Monday, September 19, 2011

Best Hope for Euro Lies in Fear of Failure

by Simon Nixon

Wall Street Journal

September 19, 2011

Perhaps the only thing holding the euro together is the near-impossibility of breaking it up—and the cataclysm that its collapse could unleash. Even so, the political obstacles confronting euro-zone leaders as they battle to save the single currency are formidable.

The first is the decision over whether Greece should receive the next €8 billion installment of its bailout package, now postponed until mid-October in an attempt to ramp up pressure on Athens to meet bailout targets. The clear threat is that failure would result in Greek bankruptcy. This pressure appears to have yielded results: Following a four-hour cabinet meeting Sunday, finance minister Evangelos Venizelos said Athens would speed up promised reforms and introduce new measures to ensure it meets its 2011 budget target.
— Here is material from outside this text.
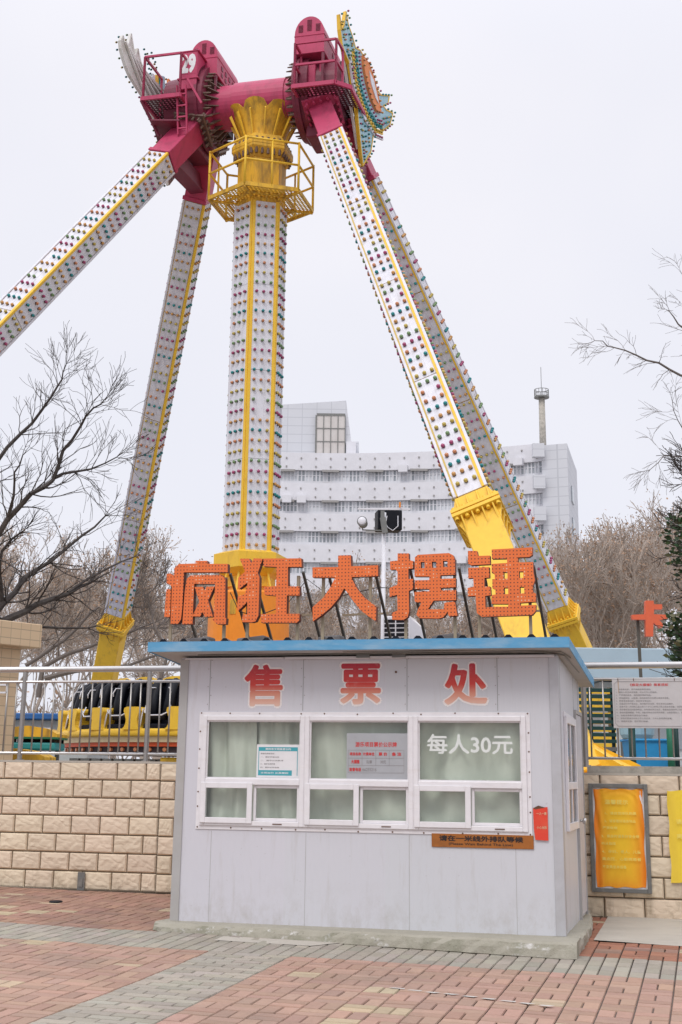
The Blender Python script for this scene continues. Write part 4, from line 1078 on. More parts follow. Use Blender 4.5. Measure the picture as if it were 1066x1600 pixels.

But even if Greece gets its money in October, it may only postpone the reckoning: Its budget deficit this year is likely to be 10% compared with a target of 7.5%, says Citigroup. And Athens has barely started on a promised privatization program. The market is convinced the Troika—the name given the team of officials from the International Monetary Fund, European Central Bank and European Commission—will ultimately have to admit that Greece won't meet its targets. That would pave the way for a default and coercive, rather than voluntary, debt restructuring.